The request:
Retype the listing below line for line, but only from the line with "Generate a Blender" down to the line with "return (f(r), f(g), f(b), a)", inclusive. Pictures stay out.

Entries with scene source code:
[BEGIN]

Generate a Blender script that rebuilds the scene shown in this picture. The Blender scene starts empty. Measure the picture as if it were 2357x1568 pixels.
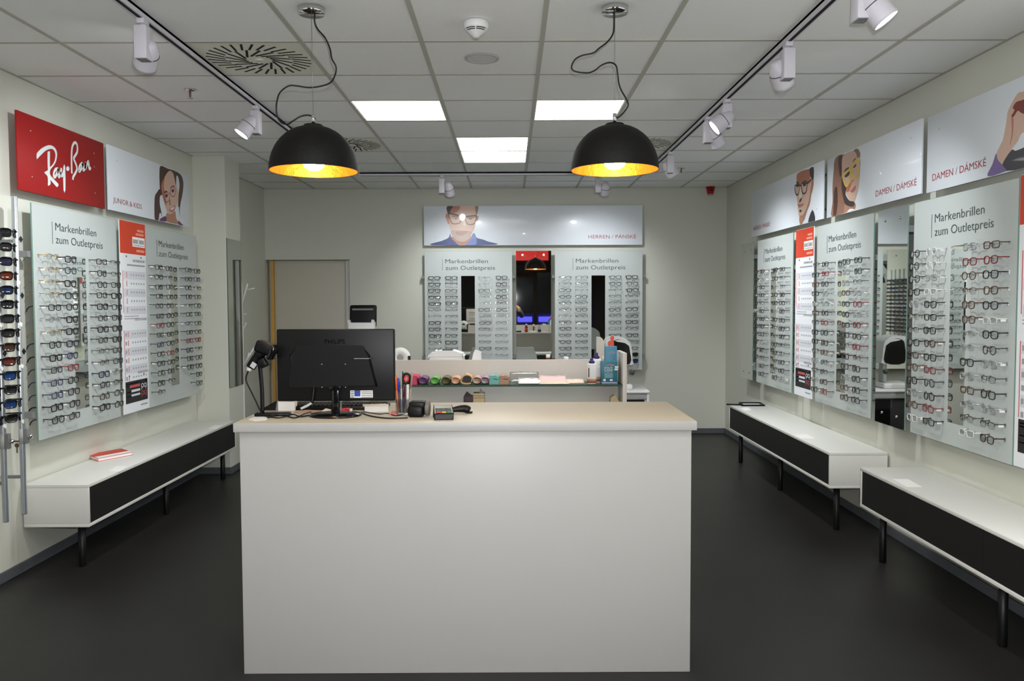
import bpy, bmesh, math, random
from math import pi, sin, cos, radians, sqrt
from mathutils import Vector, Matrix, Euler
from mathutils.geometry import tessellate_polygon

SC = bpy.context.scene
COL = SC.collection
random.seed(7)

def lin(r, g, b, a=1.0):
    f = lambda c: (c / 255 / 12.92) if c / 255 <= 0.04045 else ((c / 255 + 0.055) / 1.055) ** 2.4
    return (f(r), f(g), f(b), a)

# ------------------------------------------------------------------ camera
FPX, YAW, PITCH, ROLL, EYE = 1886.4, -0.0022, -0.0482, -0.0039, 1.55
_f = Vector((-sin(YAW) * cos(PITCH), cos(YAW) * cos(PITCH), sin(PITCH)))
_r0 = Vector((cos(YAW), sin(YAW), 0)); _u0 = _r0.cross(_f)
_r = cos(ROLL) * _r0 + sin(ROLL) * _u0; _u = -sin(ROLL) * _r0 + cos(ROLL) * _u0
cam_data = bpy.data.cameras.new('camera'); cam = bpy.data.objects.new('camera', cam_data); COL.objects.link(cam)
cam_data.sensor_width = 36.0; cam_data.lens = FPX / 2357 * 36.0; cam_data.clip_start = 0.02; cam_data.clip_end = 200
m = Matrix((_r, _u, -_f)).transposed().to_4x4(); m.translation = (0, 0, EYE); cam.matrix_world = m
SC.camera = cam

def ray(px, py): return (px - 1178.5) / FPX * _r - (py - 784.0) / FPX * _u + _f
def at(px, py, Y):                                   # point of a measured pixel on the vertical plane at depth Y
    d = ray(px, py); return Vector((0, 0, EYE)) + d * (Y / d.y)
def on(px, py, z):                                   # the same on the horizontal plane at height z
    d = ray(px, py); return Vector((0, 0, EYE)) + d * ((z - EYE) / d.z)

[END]
[BEGIN]

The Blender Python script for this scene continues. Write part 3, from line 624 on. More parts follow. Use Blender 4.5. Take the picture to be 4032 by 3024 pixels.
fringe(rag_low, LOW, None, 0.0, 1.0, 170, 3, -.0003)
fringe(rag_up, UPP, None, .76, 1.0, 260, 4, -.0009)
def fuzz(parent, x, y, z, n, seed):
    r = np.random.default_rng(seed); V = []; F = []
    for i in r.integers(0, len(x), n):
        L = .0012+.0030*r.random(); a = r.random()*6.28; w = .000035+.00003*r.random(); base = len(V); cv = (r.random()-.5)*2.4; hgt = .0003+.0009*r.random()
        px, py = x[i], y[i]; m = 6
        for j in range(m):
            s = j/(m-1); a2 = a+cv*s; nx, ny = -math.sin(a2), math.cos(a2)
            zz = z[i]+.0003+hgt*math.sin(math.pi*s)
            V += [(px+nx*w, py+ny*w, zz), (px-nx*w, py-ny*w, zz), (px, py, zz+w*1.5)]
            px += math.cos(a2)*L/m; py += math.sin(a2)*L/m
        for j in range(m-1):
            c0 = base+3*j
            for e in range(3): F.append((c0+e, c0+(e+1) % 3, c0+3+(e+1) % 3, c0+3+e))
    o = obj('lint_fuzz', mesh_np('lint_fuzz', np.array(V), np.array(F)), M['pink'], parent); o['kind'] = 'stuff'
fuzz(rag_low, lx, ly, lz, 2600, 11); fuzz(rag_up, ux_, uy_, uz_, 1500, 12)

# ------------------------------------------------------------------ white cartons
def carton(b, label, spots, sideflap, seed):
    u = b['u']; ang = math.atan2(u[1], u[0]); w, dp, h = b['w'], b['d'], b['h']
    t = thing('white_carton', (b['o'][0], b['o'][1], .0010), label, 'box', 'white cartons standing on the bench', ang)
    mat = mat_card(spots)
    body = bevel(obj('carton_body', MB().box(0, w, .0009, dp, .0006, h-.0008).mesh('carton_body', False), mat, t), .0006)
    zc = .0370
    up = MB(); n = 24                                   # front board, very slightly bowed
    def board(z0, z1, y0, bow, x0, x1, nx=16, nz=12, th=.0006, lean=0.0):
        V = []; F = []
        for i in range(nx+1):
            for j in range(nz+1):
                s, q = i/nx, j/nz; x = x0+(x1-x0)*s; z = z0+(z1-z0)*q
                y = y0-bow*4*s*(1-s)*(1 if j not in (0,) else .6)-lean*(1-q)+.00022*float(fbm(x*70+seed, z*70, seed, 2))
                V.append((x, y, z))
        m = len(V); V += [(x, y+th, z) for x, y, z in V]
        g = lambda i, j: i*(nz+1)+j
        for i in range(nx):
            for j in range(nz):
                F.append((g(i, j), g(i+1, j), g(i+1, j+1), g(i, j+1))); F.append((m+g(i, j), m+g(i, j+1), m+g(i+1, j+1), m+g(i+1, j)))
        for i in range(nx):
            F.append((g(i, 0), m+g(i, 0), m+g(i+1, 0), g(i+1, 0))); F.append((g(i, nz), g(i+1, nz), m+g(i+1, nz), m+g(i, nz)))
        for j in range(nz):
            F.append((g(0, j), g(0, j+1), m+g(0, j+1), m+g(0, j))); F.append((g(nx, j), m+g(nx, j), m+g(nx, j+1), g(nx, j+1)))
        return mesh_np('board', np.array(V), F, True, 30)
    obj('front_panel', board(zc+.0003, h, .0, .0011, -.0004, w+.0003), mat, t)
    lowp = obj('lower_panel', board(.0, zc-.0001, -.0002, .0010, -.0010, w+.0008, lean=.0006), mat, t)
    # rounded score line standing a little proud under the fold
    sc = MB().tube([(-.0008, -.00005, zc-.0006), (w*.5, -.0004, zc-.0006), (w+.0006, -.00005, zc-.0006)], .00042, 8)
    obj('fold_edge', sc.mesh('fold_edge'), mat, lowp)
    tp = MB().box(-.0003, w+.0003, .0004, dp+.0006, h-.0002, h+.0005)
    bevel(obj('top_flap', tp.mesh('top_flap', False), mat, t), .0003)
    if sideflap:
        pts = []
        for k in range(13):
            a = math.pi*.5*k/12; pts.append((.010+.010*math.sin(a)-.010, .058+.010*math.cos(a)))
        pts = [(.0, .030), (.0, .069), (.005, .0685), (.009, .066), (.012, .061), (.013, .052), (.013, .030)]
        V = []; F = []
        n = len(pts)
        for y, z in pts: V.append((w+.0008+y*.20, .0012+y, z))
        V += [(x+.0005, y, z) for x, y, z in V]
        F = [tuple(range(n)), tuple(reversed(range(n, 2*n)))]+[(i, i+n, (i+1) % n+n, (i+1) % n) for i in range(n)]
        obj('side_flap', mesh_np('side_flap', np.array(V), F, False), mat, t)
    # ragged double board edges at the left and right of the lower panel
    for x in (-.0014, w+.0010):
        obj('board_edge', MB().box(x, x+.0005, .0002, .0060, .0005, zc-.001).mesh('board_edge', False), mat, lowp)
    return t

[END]
[BEGIN]

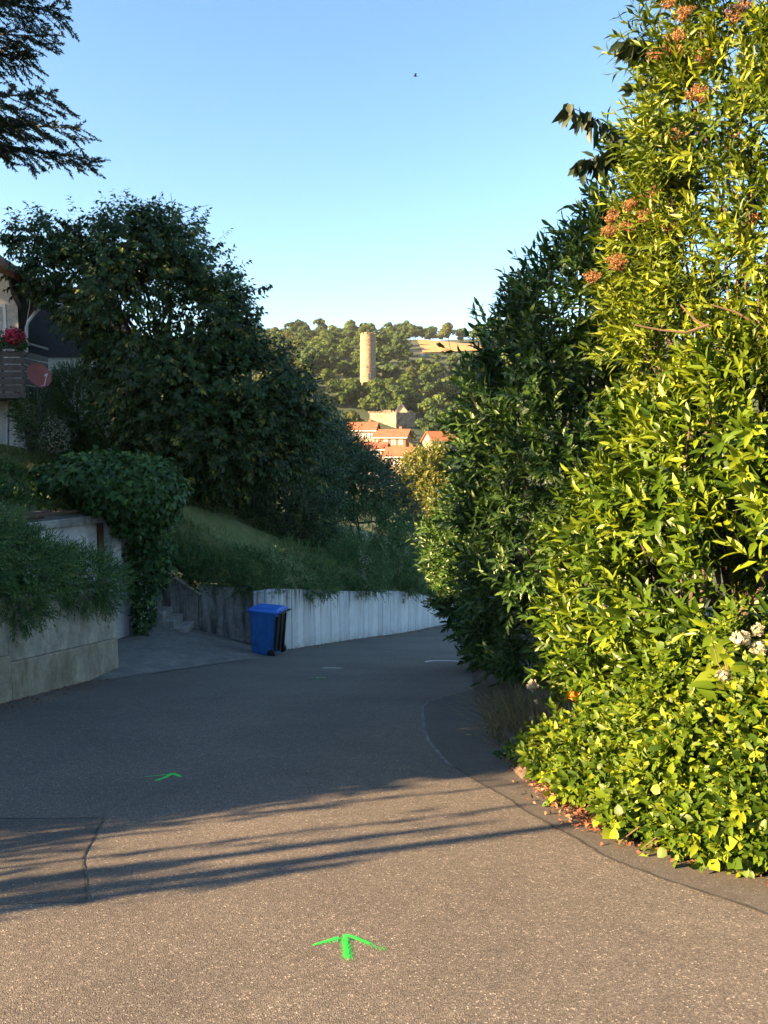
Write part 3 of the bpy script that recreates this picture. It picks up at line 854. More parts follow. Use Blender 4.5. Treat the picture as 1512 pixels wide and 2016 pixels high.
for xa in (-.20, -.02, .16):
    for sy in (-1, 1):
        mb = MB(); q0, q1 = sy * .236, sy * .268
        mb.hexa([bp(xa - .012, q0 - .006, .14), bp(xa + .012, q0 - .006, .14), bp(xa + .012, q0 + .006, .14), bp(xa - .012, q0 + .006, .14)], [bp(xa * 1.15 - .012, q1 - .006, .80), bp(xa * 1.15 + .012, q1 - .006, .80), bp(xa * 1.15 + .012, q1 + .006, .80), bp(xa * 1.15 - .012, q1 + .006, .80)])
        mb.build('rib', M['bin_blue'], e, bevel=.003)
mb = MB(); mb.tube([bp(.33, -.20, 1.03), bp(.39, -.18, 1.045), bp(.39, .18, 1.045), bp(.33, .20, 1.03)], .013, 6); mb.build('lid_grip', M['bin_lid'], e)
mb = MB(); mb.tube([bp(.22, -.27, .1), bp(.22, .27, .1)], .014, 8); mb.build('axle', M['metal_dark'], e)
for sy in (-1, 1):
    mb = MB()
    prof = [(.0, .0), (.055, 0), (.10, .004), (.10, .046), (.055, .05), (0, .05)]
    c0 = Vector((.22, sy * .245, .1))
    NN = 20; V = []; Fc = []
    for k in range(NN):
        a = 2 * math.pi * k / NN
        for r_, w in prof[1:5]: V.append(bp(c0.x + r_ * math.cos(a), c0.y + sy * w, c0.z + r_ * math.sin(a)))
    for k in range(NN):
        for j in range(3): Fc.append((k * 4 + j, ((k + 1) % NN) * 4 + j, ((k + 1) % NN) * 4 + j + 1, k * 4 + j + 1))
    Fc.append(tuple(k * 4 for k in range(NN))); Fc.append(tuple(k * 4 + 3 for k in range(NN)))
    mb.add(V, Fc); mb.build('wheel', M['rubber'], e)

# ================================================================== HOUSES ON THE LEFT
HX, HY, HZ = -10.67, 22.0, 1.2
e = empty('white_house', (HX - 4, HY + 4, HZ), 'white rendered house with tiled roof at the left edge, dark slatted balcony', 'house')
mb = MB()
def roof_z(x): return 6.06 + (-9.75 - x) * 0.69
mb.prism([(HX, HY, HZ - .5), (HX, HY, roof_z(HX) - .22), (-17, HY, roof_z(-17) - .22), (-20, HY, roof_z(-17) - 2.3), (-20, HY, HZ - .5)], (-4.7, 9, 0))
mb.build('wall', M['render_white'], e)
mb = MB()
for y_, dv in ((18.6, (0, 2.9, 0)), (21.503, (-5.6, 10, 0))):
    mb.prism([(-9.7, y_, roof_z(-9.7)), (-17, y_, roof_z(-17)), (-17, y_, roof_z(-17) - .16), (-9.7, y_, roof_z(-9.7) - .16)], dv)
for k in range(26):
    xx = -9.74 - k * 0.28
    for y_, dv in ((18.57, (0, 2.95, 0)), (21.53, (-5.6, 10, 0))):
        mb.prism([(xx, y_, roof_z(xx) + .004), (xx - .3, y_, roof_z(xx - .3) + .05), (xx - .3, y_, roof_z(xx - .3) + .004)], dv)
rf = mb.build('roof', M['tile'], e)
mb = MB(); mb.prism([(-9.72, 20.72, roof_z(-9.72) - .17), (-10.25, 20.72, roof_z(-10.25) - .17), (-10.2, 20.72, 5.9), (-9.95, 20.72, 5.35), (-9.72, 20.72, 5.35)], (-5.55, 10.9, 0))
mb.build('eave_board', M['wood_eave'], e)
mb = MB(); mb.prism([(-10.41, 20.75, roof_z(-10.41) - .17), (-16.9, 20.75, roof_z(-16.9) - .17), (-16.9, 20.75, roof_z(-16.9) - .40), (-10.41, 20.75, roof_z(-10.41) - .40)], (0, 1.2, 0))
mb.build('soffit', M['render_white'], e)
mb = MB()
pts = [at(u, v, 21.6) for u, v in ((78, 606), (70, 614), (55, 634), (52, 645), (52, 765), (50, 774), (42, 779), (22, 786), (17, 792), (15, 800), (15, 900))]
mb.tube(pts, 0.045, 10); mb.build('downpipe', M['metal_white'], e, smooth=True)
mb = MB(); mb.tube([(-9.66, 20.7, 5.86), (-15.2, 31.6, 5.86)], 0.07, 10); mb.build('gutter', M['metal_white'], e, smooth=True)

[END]

Written solution:
Generate a Blender script that rebuilds the scene shown in this picture. The Blender scene starts empty. Measure the picture as if it were 2357x1568 pixels.
import bpy, bmesh, math, random
from math import pi, sin, cos, radians, sqrt
from mathutils import Vector, Matrix, Euler
from mathutils.geometry import tessellate_polygon

SC = bpy.context.scene
COL = SC.collection
random.seed(7)

def lin(r, g, b, a=1.0):
    f = lambda c: (c / 255 / 12.92) if c / 255 <= 0.04045 else ((c / 255 + 0.055) / 1.055) ** 2.4
    return (f(r), f(g), f(b), a)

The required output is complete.